Avec le duo Bourdin-Plenel, Emmanuel Macron veut «une démonstration de force»
INTERVIEW•Le président de la République « a choisi les interlocuteurs les plus crédibles », selon le politologue Jérôme Sainte-Marie…Propos recueillis par Olivier Philippe-Viela
L'essentiel
- Emmanuel Macron va donner sa seconde interview de la semaine dimanche.
- L’Elysée a suggéré les journalistes Jean-Jacques Bourdin et Edwy Plenel pour questionner le président.
- Ce deuxième entretien devrait fortement porter sur l’actualité internationale.
Double ration d'Emmanuel Macron pour les Français. Le président de la République va accorder dimanche sa deuxième interview télévisée de la semaine. Après avoir tenu face aux questions tranchantes de Jean-Pierre Pernaut jeudi à l’heure du déjeuner, le chef de l’Etat se lance un nouveau défi dimanche, cette fois face aux journalistes Jean-Jacques Bourdin (RMC-BFMTV) et Edwy Plenel (Mediapart).
Le politologue Jérôme Sainte-Marie, président de PollingVox, explique pour 20 Minutes ce qu’il faut attendre de cette interview de deux heures, en direct à 20h35 depuis le théâtre national de Chaillot, dans le XVIe arrondissement parisien.
Pourquoi cette omniprésence médiatique avec deux interviews en une semaine ?
Emmanuel Macron connaît un petit flottement dans l’opinion, il était il y a quelques jours à son point le plus bas, environ 40 % d’opinions favorables. Cela suffit pour gouverner et réformer, mais c’est aussi un élément d’alerte. Autre point : il y a un problème de relais dans la parole gouvernementale.
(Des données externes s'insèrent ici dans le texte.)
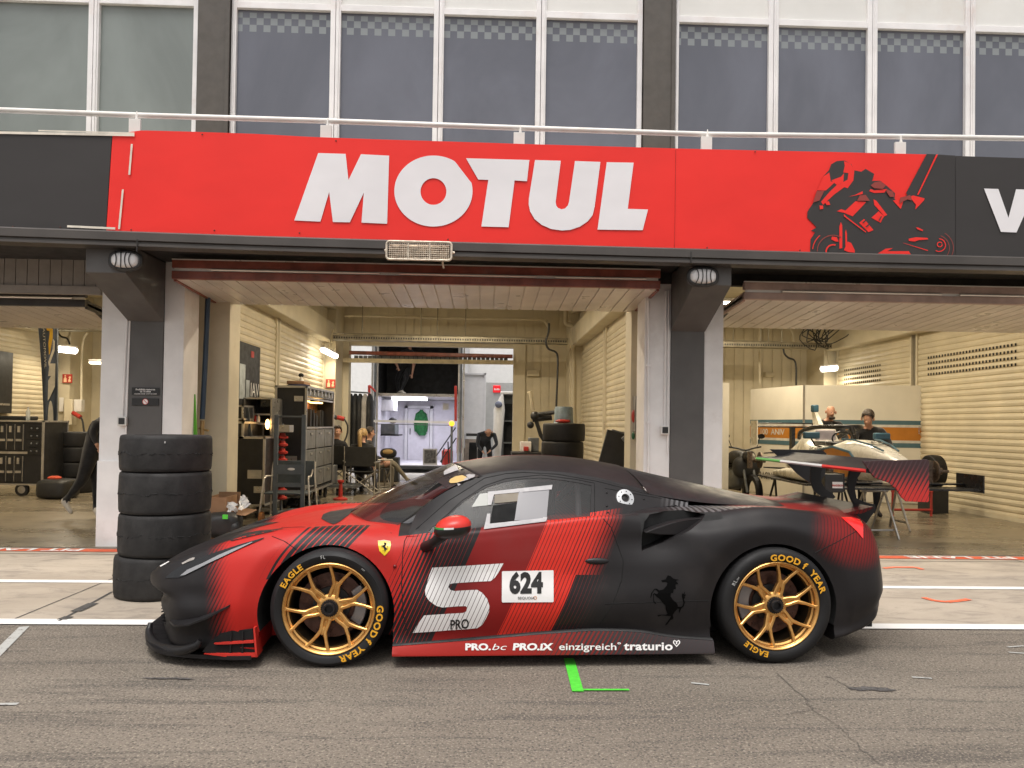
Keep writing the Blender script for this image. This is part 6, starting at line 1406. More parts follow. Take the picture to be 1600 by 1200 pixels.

Est-ce la volonté du président ou un défaut de beaucoup de ses ministres ? Je ne sais pas, mais concrètement, il n’y a pas grand monde pour porter un discours proprement politique sur les sujets brûlants.
Maintenant, on voit bien les cibles de ces interviews. Séduire au maximum les 16 millions de retraités, la base de stabilité future du macronisme, jeudi dernier ; continuer à exercer son pouvoir d’attraction sur la droite tout en l’étendant à la gauche, notamment en se faisant interviewer par Edwy Plenel, pour dimanche.
Quelles différences peut-on s’attendre entre les deux entretiens ?
Avec Jean-Pierre Pernaut, qui a son public, des personnes plutôt âgées et plutôt à droite, il fallait maintenir la cohérence de son action pour qu’elle reste attractive auprès de cet électorat de droite. C’était le but de cette interview bizarroïde dans une école en Normandie jeudi, faire comprendre que le pouvoir n’était pas ébranlé par les contestations actuelles et que le plan de réformes serait appliqué avec une résolution plus grande que les deux prédécesseurs d’Emmanuel Macron, Nicolas Sarkozy et François Hollande.
Dimanche, vu le profil d’Edwy Plenel et de Jean-Jacques Bourdin, il y aura beaucoup plus de questions autour des affaires étrangères, d’autant plus avec l’actualité syrienne. Edwy Plenel est particulièrement affuté sur les questions internationales et, du fait de sa culture politique, porteur d’une critique radicale sur les interventions occidentales au Moyen-Orient. Jean-Jacques Bourdin met aussi régulièrement l’accent sur ces thèmes.
C’est l’Elysée qui a suggéré à BFMTV d’associer Jean-Jacques Bourdin à Mediapart et Edwy Plenel pour cette interview. Ces deux journalistes ne devraient pas ménager Emmanuel Macron. Pourquoi cette prise de risques ?
C’est une démonstration de force. Il a choisi les interlocuteurs les plus crédibles. Il ne faut pas qu’il y ait une impression de trop grande facilité pour le président. Notons que l’interview pas vraiment exigeante par Laurent Delahousse en décembre n’avait provoqué aucun choc dans l’opinion.
Imaginons qu’il réussisse à être à l’aise et percutant face à ces deux ténors, Plenel et Bourdin… cela donnera un plus grand impact au message qu’il veut délivrer. Et puis, ce pouvoir étant invraisemblablement personnalisé, il est décisif pour Emmanuel Macron d’aller vers le risque. C’est au fond le modèle de François Mitterrand, qui n’avait pas hésité à se mettre en danger pour sauver son premier mandat.